In October 2007, nine of the most powerful men in China walked across a stage in the massive Great Hall of the People, at the closing of the Communist Party's twice-a-decade National Congress. "Once they were assembled, an untrained eye might have had difficulty telling them apart," Financial Times journalist Richard Macgregor writes in his 2010 book The Party about China's communist rulers. "The nine all wore dark suits, and all but one sported a red tie. They all displayed slick, jet-black pompadours, a product of the uniform addiction to regular hair-dyeing of senior Chinese politicians, a habit only broken by retirement or imprisonment."
The nine men's order on the stage announced to the outside world their ranking in the Politburo Standing Committee, the governing body that rules China and seemed to signify the inevitability of their leadership--ignoring the reality of infighting, jockeying, and compromise by the party elites who selected the nine members far away from the public eye. For those watching at home, these nine men with different ideas, personalities, and networks were distinguishable by their distance from the center of power.

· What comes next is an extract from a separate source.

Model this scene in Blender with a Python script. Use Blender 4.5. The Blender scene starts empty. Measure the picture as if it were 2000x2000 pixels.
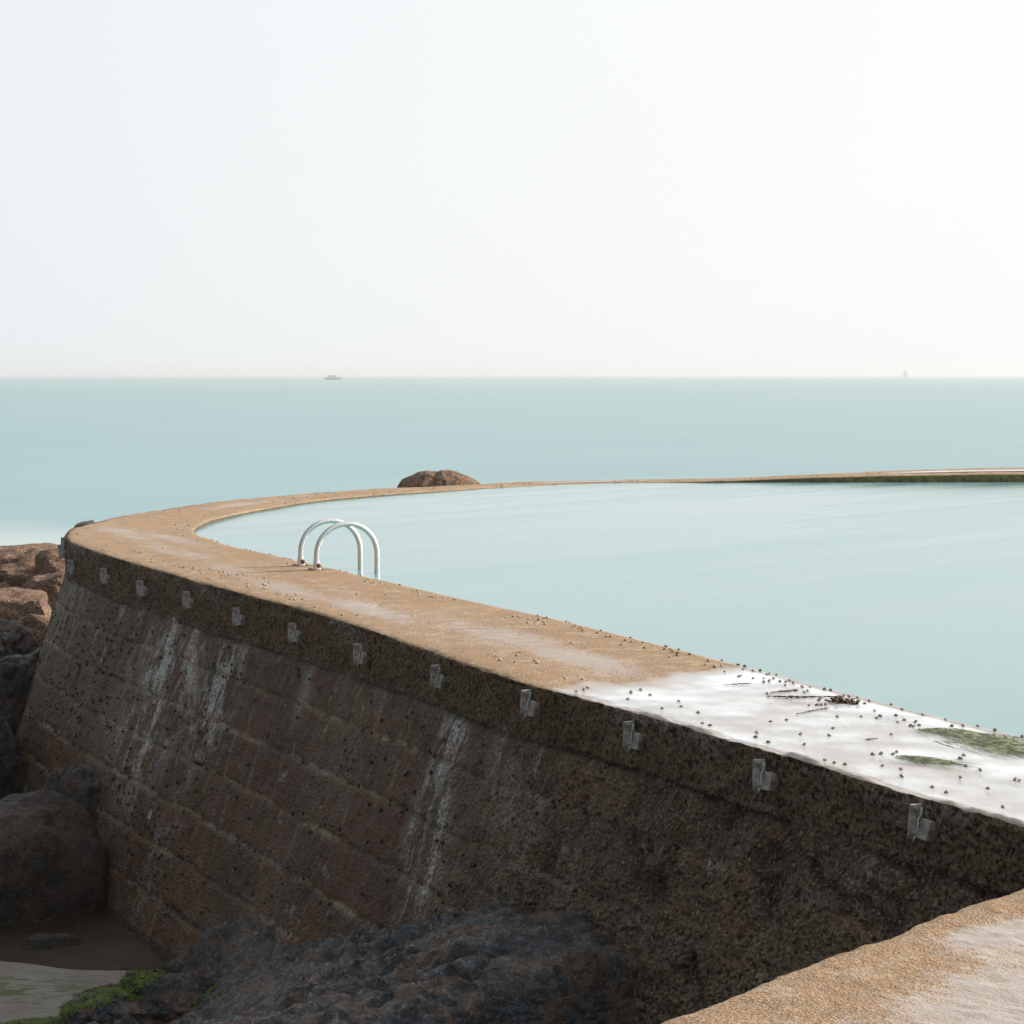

If tradition holds, another group of men will again stroll across the stage in October during the 18th National Congress, this time led by Xi Jinping, the man widely expected to replace Hu Jintao, followed by Li Keqiang, whom party watchers expect will replace Wen Jiabao as premier. The next seven spots (or five or six; Hu Jintao is reportedly pushing for a smaller Standing Committee so that he maintains more influence after he steps down) are likely open and fiercely contested by roughly a dozen powerful men -- and one woman. Wang Yang, party secretary of Guangdong, China's most popular province and the subject of a profile in Foreign Policy's latest issue is one contender. The outside world knows little about Wang and the other personalities or their standings in the party elite. "The deals are so complicated," says Cheng Li, an expert on Chinese elite politics at the Brookings Institution. "We don't know the facts involved. We know one hundredth of what [the party elite] knows." With those caveats in mind, here are five people besides Xi and Li whose smiling, stage-managed faces we might see on that red stage in October.
Wang Qishan
The mayor of Beijing from 2003 to 2007, Wang Qishan is currently the vice premier responsible for economic, energy, and financial affairs, serving under outgoing premier Wen. Wang's former counterpart, former Treasury Secretary Hank Paulson, called him "decisive and inquisitive," with a "wicked sense of humor." The son-in-law of the late Vice Premier Yao Yilin, Wang is one of the princelings, a group of often high-ranking leaders who are the sons and daughters of top officials. Chinese political observers see princelings like Wang as more closely allied with the leadership faction of former President Jiang Zemin than that of current President Hu Jintao. Brookings' Li thinks Wang, nicknamed "chief of the fire brigade" for his competence amid crisis, is almost certain to obtain a seat on the Standing Committee.
Zhang Gaoli
The party secretary of the metropolis of Tianjin and an economist who formerly worked in the oil industry, Zhang is known as being low-key, even for a Chinese official. In 2011, Tianjin under his stewardship grew at 16.4 percent, the highest rate in China, tied with the metropolis of Chongqing. Zhang is seen as a protégé of Jiang Zemin and Jiang advisor Zeng Qinghong; he is known for his pro-market leanings, having served as party secretary of Shenzhen, China's center of cowboy capitalism, from 1997 to 2001. But if Binhai, the development zone that has driven much of Tianjin's growth, fails under Zhang's stewardship, it could hurt his chances of promotion.